What a work of beauty it is: a masterpiece of Italian Renaissance Revival architecture that once held the title of tallest building west of the Mississippi and long reigned as the tallest on the West Coast, Smith Tower was opened to the public during the July 4th holiday period 100 years ago (technically, July 3) — the very month in which the First World War began.
And even amid the present Seattle skyline, where it’s dwarfed by the “Darth Vader” Columbia Tower and other urban mountain peaks, the Smith Tower retains its matchless poise and sturdy elegance. It arose in the aftermath of the Great Fire that had destroyed the old downtown Seattle in 1889 and represented the vision of Lyman Cornelius Smith, a prominent New York industrialist (who founded what would become the Smith-Corona Typewriter Company).

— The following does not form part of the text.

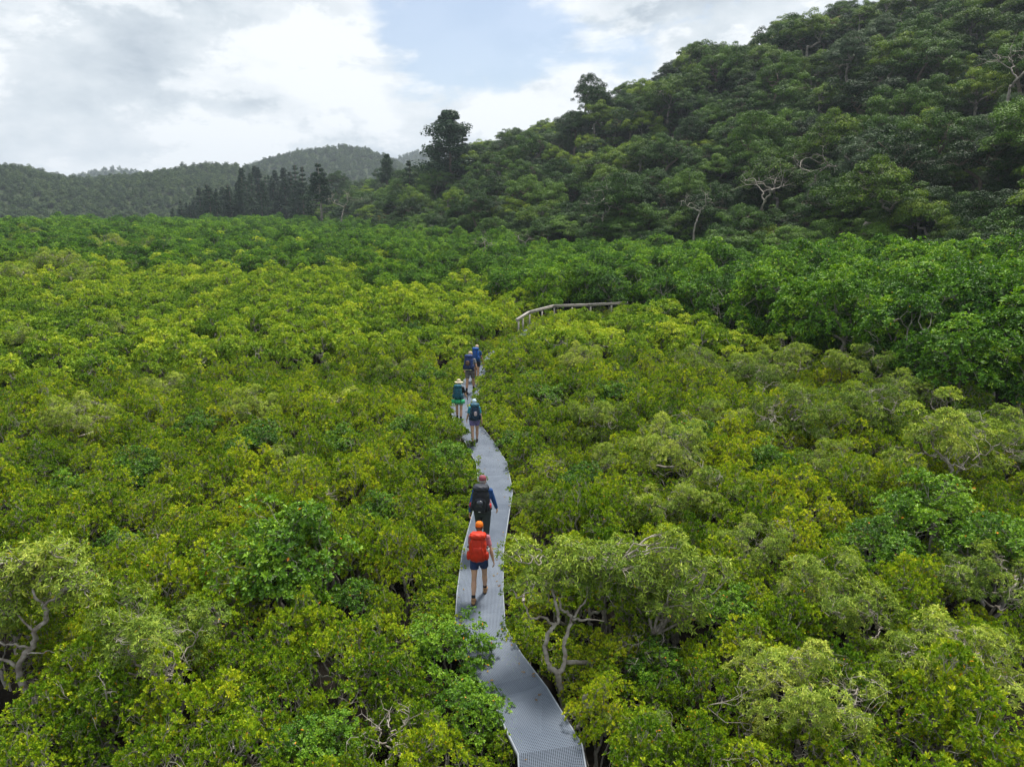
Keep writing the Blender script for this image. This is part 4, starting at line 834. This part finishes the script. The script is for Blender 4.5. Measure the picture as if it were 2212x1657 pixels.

Smith died before the building was completed, but his son, Burns Lyman Smith, took over to see the project through. Designed by the Syracuse brother architects Edwin H. Gaggin and Thomas Walker Gaggin, the Tower reaches to 489 ft at the top of its spire, with 38 floors of office space (42 total), and 304,350 sq ft. The famous Chinese Room on floor 35 contains gifts from Empress Dowager Cixi, the “Last Empress” of China.
My friend Ben Lukoff observes the following in his book Seattle: Then and Now: “The Smith Tower, which was designated a city landmark in 1987, is still the seventeenth-tallest building in the city. It has twice undergone renovation and was a popular office location during the dot-com boom.”